23 June 2004

It's neck and neck, but on paper they're still polls apart

Thirteen million Australians are eligible to vote. Therefore, any opinion poll that claims, in a period of just two weeks, the Government went from 390,000 votes behind Labor in primary votes (ALP 44 per cent, Coalition 41 per cent) to 1.3 million votes ahead (Coalition 47, ALP 37), and then, a further three weeks later, to lose 520,000 votes while Labor magically regains 780,000 votes (Coalition 43, ALP 43), is massively kidding.

In other words, the Newspoll of three weeks ago couldn't possibly have been anything but a cock-up somewhere. You don't get huge voting shifts like that, back and forth, in just a matter of a few weeks. Newspapers, though, aren't going to admit it. Thus we get silly stories that get overexcited in the first place and then, when the next poll comes along and voting trends regain credibility, we get equally silly stories that pretend there has suddenly been a huge turnaround in public sentiment.

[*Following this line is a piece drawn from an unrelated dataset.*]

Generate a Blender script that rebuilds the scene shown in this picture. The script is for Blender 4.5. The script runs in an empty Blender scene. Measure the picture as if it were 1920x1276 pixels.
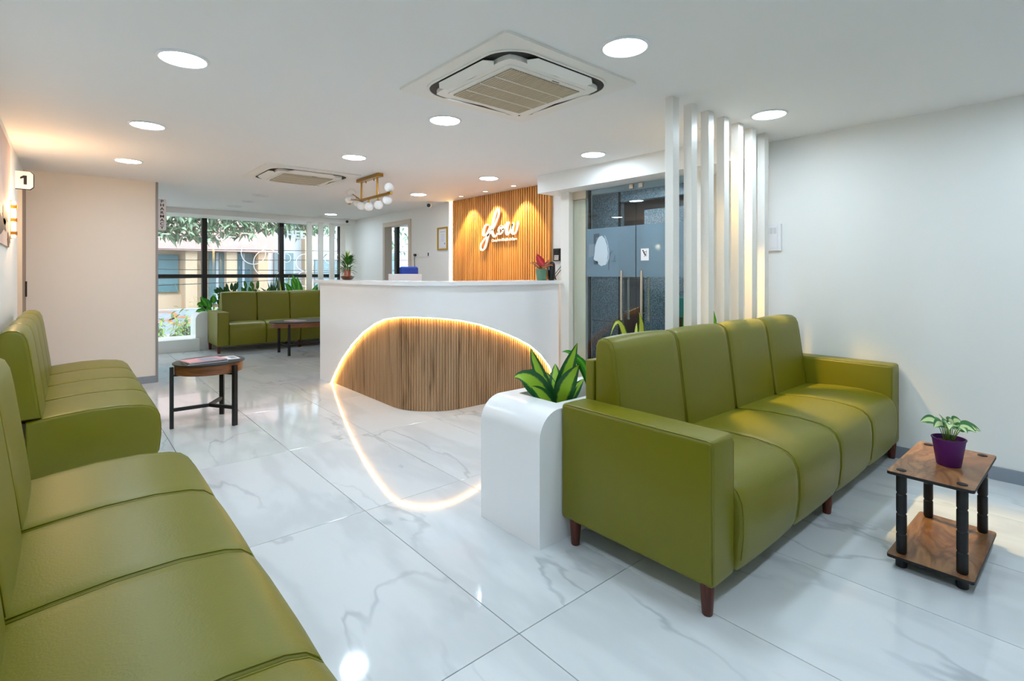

It is just the most grievous twaddle.

Far more reliable is the long-term trend. And this shows that in each of the past four elections (1993, 1996, 1998 and 2001), newspaper polls invariably, in their research in the months before election day, underestimated the Labor vote and overestimated the Coalition vote, sometimes quite markedly. The political parties know this and so do those analysts who know what they're talking about.

And if you take a line from the last election, then understand Labor's primary vote, say both public polls, has gained between four and five percentage points (between 520,000 and 650,000 votes) since the last election, while the Government has gained nothing.

Think hard about that. You can bet the Prime Minister does.


Ramsey says the election must be between 31 July 2004 and 16 April 2005. That is what the constitution says. I doubt the Man of Steel will want to face waking up one morning and discovering that George Bush is a lame duck. I'd place the chances of the election being held after the first Tuesday in November at zero.

There are a number of election furphies we can expect in the next few weeks:

1. The Senate does not have the most complex system of election in the world

2. The Man of Steel is not putting off the election. Howard is doing what every other prime minister of Australia does and trying to set the election date to his own advantage.

3. Polls are a wholly owned- and -operated device for increasing newspaper sales. Sometimes they're outright wrong. The trend line and the pattern are all that really tell us anything.

4. No matter who wins here and in Washington the US alliance will continue after the election.